Auch abends kann man jetzt hier einkehren, da man über die offene Forststraße bequem mit dem Auto zufahren kann, bei Radfahrern ist der Weg entlang der wildromantischen Klamm sowieso eine beliebte Trainingstrecke. Die freuen sich jetzt vor allem auf eines er besten Backhendln der Gegend, oder auf die Kuchen und Torten, die Doris bäckt.

Es war Klaus Schweiger vom Hotel Goldenen Ochs in Ischl, der mich fürs Kochen begeistert hat, sagt Florian, der eigentlich lieber Tischler werden wollte. Das Traditionshaus direkt an der Traun ist seit über dreißig Jahren in Familienbesitz der Schweigers, wobei Vater Klaus in der Küche steht. Mutter Inge übergibt die Hotel-Agenden gerade an Tochter Verena, die das Ensemble noch mit einer Traunvilla, modern aber im alten Stil, erweitert hat.

Viel verändern wird sich nichts, sagt die 37-Jährige, auch nicht an der gutbürgerlichen Küche vom Papa. Schließlich lebt man hier von den Stammgästen von denen so manche gleich zwei Monate bleiben.

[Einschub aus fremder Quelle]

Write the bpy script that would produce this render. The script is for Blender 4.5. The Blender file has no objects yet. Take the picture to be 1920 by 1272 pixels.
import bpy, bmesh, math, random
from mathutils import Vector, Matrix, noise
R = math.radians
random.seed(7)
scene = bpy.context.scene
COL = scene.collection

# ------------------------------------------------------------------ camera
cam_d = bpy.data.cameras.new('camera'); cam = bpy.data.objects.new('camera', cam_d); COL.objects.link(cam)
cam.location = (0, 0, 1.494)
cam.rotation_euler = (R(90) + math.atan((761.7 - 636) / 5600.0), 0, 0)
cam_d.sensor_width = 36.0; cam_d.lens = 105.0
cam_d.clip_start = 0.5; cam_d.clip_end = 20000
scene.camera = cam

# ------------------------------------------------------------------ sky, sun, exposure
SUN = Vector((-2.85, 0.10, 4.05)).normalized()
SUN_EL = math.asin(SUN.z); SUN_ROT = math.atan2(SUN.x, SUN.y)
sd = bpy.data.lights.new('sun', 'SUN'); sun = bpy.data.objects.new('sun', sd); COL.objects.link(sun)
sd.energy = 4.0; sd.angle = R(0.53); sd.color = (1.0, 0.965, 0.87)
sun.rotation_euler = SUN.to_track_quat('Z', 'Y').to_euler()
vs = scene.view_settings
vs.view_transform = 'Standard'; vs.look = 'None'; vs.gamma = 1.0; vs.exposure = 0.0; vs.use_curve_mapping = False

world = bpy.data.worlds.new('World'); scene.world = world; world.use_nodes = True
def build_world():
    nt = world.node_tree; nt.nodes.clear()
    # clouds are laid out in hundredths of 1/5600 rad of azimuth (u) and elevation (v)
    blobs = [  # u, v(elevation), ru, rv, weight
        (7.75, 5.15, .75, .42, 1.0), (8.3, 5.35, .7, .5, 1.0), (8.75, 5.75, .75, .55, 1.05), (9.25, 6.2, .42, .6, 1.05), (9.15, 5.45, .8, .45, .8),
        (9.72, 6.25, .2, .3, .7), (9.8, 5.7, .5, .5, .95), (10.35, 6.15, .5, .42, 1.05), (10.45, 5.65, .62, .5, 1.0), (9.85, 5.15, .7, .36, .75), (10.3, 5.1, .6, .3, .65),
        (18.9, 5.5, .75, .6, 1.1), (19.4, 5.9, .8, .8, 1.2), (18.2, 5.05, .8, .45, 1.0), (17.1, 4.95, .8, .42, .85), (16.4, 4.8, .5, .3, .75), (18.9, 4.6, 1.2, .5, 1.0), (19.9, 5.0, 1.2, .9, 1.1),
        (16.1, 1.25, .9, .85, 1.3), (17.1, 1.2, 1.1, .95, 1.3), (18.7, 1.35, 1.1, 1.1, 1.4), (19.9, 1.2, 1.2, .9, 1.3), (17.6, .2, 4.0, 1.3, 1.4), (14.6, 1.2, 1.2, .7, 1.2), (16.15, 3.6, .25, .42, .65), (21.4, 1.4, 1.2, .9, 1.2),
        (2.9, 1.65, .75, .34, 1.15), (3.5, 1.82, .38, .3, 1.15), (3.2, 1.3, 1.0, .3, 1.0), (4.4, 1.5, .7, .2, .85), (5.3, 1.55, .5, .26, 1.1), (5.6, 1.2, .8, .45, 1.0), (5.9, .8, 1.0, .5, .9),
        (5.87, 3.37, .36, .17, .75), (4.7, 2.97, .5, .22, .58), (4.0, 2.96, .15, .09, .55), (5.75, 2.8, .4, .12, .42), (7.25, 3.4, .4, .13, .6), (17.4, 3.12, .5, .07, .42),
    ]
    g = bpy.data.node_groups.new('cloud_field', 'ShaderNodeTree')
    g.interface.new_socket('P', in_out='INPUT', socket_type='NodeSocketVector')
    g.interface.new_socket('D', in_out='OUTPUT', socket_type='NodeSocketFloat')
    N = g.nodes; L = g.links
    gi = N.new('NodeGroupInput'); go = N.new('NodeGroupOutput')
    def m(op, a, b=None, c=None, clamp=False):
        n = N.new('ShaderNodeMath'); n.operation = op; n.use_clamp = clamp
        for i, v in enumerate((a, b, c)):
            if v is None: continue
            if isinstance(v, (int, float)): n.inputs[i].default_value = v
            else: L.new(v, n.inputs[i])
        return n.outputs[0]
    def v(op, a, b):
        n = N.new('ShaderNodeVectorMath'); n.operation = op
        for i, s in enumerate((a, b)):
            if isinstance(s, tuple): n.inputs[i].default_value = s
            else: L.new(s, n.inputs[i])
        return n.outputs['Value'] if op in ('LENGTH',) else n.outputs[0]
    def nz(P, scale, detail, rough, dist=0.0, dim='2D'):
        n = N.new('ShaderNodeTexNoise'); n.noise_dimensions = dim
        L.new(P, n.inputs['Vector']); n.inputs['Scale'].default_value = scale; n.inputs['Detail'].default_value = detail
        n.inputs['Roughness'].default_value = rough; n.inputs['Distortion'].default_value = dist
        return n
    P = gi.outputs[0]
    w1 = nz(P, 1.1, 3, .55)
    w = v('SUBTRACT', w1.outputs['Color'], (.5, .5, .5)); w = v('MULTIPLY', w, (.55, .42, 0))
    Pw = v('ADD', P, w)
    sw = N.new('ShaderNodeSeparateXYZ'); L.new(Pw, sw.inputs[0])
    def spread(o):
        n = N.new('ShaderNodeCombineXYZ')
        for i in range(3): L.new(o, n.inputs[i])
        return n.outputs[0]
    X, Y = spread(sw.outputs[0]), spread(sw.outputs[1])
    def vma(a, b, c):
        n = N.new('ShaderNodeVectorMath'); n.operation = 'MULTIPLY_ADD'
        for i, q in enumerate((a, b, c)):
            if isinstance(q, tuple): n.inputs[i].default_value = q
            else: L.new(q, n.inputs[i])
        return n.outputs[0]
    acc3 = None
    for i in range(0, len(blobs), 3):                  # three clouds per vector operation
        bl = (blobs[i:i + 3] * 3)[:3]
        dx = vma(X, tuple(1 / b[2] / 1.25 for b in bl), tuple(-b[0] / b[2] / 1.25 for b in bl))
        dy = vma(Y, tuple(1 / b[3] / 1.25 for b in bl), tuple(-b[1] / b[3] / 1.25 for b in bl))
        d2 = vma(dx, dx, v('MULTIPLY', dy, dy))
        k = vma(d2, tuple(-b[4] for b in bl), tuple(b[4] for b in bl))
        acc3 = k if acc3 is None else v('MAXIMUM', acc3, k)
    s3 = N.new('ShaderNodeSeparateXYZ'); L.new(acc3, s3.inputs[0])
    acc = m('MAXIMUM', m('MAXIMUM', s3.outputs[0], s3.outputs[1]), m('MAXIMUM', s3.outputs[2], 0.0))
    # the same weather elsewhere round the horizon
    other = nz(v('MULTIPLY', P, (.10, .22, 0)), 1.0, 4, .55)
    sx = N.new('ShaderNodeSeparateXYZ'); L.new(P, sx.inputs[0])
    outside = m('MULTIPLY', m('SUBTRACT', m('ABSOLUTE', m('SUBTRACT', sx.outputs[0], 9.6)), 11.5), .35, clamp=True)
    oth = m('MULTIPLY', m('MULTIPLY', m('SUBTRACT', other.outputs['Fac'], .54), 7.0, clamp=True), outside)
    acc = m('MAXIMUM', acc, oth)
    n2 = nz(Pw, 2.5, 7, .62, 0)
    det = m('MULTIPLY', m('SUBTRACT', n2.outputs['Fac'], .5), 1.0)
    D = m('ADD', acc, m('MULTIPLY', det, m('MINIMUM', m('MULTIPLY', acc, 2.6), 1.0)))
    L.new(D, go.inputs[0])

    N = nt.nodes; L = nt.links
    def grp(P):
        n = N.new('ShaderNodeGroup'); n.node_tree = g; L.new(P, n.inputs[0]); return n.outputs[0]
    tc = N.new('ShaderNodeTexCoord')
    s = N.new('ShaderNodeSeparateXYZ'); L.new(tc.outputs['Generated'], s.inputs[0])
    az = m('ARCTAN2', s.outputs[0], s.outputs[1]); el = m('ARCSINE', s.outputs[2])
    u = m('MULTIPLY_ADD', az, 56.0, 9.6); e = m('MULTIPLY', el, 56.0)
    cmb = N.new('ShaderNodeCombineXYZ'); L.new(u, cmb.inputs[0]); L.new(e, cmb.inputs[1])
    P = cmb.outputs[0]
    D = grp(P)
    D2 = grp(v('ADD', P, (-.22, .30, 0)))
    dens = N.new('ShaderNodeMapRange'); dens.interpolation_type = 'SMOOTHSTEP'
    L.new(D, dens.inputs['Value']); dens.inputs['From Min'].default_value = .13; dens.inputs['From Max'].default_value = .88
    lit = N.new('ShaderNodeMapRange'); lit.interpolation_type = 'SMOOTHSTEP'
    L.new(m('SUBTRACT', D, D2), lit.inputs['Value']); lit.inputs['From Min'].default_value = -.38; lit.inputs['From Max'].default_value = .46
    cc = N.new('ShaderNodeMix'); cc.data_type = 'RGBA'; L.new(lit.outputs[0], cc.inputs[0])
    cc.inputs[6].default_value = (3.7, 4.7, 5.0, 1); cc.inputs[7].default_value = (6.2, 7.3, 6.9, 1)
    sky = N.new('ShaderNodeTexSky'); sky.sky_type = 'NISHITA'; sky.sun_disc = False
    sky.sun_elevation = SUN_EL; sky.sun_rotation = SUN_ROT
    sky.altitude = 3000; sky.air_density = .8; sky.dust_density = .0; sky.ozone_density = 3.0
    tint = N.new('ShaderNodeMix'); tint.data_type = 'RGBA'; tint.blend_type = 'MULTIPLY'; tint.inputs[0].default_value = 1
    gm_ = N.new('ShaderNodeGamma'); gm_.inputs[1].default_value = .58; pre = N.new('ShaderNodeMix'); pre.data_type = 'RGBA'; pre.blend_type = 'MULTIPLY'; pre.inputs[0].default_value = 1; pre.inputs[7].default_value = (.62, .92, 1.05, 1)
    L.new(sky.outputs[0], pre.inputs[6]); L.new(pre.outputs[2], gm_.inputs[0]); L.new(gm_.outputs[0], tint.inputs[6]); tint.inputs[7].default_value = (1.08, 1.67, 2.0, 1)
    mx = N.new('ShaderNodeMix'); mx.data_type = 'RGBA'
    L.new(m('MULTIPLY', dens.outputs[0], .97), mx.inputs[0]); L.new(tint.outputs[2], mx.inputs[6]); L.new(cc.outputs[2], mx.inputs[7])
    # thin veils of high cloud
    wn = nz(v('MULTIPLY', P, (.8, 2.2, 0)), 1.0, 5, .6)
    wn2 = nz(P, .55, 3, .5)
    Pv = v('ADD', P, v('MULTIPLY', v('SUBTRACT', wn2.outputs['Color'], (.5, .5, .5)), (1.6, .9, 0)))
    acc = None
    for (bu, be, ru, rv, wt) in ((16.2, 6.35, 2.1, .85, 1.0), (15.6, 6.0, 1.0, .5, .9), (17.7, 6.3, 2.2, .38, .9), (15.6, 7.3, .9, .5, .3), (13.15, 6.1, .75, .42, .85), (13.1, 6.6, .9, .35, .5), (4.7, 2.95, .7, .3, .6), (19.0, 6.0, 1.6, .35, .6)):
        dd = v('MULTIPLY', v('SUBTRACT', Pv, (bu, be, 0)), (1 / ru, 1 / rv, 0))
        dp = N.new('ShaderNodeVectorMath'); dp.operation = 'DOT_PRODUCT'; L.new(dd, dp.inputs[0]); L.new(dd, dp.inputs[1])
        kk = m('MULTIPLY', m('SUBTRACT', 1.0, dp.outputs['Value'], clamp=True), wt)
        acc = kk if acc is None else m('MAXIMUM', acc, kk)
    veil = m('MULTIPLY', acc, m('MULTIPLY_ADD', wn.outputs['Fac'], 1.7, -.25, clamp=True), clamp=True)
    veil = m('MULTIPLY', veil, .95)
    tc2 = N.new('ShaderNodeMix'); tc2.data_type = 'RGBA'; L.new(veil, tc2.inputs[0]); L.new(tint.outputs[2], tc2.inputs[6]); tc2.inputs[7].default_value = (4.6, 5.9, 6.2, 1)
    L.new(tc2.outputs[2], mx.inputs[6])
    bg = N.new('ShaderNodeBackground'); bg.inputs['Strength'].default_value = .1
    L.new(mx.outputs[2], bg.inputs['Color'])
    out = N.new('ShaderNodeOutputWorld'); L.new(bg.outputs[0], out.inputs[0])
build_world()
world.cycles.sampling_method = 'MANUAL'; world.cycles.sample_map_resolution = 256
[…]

So wie vor über 150 Jahren als Ischl als Non-plus-ultra der Sommerfrische galt und es sich im großen Schatten des Kaisers gut leben ließ. Auch wenn dieser schon ordentlich verblasst ist, ein bisschen Nostalgie ist in Ischl überall drin. In diesem Sinne: der alte Monarch schaffte es zehnmal in diese Geschichte.